● **Stated problem**
Output exactly the lines from the line containing "Recreate this scene" through the line containing "COL = S.collection", inclusive, and omit any pictures.

= = = =

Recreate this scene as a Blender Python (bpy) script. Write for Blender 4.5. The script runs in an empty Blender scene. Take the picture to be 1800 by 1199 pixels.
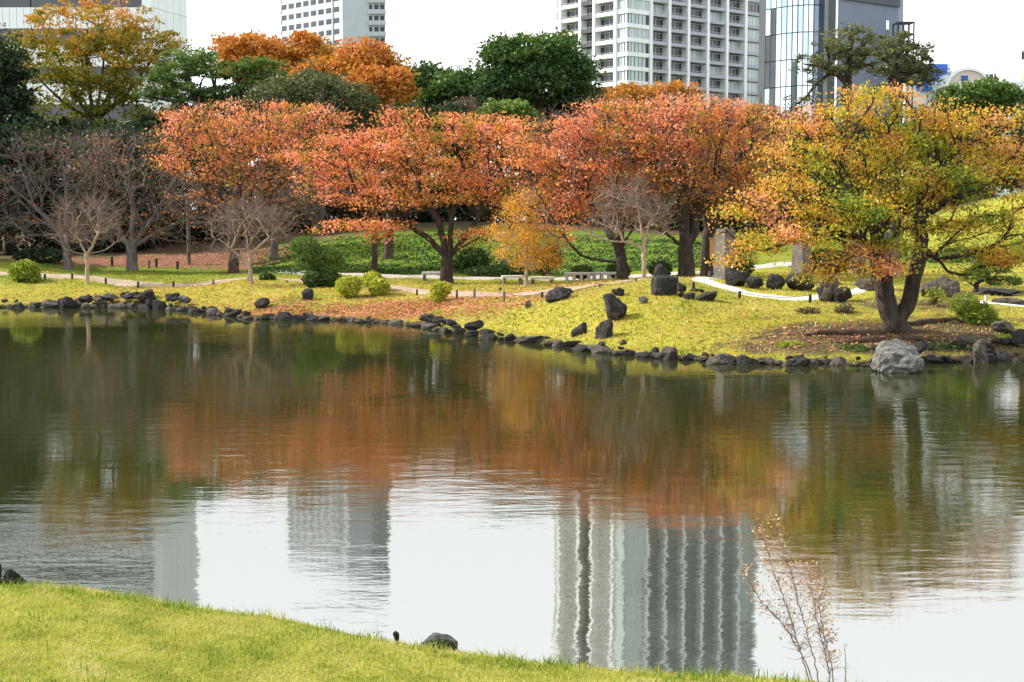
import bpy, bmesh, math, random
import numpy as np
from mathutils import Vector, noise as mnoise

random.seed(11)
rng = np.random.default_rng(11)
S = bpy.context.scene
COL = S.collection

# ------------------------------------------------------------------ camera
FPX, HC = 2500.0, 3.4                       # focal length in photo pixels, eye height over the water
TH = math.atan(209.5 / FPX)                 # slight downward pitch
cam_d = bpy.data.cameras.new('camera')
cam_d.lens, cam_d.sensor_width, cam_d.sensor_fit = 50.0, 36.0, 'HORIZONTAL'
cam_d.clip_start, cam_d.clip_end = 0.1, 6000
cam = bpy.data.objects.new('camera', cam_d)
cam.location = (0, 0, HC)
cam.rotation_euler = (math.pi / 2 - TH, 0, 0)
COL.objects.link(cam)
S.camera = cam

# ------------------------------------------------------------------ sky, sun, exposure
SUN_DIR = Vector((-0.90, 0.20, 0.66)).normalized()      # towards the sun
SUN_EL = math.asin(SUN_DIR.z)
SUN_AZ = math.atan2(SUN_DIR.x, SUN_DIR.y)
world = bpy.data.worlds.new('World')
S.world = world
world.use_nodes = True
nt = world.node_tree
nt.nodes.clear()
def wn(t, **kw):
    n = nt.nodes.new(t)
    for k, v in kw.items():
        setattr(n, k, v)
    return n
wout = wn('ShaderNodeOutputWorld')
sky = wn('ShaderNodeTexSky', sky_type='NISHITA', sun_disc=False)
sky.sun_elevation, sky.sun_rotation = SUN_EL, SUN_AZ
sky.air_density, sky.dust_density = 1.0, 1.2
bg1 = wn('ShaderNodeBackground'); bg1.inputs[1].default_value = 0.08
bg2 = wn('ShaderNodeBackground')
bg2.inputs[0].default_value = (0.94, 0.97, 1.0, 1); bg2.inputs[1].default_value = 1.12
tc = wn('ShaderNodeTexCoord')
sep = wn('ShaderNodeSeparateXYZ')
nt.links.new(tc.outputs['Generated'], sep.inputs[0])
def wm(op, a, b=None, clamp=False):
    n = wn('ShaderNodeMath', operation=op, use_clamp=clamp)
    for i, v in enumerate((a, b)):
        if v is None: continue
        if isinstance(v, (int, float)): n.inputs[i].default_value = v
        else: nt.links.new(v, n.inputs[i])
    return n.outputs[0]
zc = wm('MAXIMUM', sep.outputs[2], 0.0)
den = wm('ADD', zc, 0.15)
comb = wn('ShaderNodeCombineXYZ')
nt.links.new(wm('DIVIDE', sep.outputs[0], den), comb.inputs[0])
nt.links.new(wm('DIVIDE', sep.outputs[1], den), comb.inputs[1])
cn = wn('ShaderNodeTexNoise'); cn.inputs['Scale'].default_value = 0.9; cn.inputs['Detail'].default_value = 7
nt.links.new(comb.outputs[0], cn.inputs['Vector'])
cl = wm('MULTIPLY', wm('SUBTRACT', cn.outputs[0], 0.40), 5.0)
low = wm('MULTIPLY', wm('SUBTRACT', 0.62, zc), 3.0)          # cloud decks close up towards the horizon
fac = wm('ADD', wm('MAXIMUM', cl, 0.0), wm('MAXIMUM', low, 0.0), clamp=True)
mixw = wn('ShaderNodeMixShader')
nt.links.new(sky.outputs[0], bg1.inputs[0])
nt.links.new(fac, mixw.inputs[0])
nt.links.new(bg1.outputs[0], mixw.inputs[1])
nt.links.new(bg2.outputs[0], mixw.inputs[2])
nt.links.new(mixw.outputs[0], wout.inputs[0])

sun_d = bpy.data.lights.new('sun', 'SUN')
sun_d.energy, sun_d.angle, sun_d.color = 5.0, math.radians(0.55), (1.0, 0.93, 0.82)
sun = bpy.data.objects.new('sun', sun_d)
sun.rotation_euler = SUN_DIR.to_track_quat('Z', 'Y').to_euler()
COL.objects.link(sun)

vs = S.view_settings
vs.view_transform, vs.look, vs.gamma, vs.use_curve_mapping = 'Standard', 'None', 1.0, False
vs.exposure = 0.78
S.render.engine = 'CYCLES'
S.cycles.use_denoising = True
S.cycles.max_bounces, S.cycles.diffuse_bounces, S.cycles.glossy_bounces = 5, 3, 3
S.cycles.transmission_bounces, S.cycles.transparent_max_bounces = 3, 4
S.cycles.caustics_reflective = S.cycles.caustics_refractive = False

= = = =

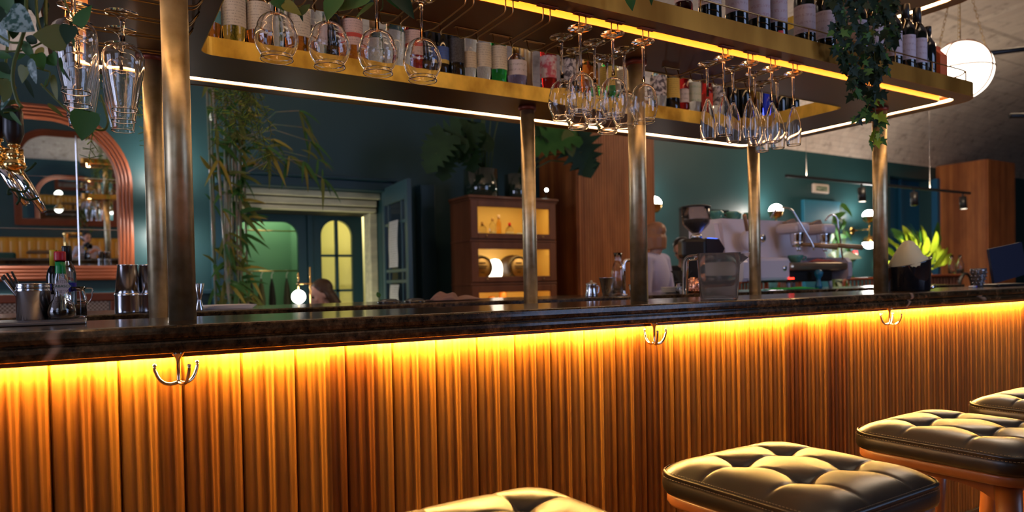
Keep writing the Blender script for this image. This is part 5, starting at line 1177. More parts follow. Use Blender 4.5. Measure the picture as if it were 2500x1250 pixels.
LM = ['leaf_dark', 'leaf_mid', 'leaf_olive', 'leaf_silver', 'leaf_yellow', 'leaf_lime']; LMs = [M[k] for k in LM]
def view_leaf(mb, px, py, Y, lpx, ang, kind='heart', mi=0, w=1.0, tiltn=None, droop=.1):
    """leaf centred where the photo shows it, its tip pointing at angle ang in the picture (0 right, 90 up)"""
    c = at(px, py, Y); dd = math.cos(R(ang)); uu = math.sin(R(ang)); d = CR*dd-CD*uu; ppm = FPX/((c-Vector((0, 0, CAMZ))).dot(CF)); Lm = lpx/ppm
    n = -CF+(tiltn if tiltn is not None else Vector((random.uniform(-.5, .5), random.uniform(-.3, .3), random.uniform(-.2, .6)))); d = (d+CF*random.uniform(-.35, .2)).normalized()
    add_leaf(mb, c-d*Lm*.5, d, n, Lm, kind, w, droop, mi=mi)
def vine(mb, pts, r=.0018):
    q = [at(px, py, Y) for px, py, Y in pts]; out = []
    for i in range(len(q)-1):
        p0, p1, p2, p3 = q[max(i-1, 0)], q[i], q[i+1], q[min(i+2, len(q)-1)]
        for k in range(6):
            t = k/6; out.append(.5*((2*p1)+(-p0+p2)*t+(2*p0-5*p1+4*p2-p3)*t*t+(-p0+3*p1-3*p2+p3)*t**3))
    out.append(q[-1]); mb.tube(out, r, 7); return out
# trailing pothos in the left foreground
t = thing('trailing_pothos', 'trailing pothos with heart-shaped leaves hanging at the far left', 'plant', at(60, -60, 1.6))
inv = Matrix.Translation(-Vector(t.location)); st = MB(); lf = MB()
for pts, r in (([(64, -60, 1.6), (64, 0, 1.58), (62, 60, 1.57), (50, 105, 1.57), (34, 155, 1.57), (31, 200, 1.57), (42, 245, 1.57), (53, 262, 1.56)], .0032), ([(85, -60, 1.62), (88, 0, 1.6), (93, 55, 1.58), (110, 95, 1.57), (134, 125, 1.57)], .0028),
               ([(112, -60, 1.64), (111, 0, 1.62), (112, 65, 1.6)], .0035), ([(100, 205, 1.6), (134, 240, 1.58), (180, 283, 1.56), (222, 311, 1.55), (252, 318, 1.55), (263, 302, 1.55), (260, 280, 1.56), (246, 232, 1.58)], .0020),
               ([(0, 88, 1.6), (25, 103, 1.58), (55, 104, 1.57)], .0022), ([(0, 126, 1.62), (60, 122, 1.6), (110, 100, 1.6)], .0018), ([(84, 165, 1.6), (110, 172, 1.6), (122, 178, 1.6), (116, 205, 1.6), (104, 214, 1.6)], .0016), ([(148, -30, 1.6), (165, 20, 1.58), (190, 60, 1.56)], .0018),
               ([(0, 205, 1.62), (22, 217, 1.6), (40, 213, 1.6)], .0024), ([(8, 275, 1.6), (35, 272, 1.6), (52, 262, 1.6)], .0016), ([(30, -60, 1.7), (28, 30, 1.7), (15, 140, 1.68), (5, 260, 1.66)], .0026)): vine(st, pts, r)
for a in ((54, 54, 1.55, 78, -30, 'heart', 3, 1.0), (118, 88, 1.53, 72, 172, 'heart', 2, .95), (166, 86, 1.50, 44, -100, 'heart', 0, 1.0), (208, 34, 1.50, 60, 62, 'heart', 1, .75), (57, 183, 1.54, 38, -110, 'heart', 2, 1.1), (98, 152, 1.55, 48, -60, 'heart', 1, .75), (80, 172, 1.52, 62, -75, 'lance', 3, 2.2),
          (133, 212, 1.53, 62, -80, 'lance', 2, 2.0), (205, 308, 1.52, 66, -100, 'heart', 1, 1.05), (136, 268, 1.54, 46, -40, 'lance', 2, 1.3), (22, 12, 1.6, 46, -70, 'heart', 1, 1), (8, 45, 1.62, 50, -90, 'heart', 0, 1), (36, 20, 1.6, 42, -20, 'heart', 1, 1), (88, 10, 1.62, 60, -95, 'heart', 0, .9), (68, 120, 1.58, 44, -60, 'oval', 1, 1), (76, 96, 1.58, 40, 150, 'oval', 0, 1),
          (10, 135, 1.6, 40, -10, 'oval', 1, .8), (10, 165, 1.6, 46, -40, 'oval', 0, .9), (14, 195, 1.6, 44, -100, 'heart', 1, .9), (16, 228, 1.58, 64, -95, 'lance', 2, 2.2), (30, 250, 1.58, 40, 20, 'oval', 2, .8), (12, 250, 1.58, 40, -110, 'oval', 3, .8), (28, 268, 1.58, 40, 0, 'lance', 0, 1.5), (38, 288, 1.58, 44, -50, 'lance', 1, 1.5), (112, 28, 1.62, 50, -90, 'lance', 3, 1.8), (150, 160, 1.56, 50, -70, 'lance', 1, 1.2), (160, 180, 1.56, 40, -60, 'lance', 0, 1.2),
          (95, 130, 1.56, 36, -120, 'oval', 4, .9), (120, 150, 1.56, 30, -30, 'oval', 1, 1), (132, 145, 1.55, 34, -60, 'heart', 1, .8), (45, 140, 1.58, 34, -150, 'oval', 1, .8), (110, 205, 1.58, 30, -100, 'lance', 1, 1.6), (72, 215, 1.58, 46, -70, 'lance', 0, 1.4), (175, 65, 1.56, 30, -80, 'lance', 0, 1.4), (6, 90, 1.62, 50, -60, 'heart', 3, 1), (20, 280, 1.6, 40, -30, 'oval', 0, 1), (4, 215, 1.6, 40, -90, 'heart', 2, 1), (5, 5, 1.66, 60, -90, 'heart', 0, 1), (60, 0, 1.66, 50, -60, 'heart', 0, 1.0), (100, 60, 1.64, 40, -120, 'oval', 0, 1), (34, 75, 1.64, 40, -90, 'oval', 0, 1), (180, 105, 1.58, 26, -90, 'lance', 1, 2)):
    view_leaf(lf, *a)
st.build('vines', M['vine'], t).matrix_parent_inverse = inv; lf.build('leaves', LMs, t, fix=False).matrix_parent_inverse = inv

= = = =

● **Output for this exercise**
Recreate this scene as a Blender Python (bpy) script. Write for Blender 4.5. The script runs in an empty Blender scene. Take the picture to be 1800 by 1199 pixels.
import bpy, bmesh, math, random
import numpy as np
from mathutils import Vector, noise as mnoise

random.seed(11)
rng = np.random.default_rng(11)
S = bpy.context.scene
COL = S.collection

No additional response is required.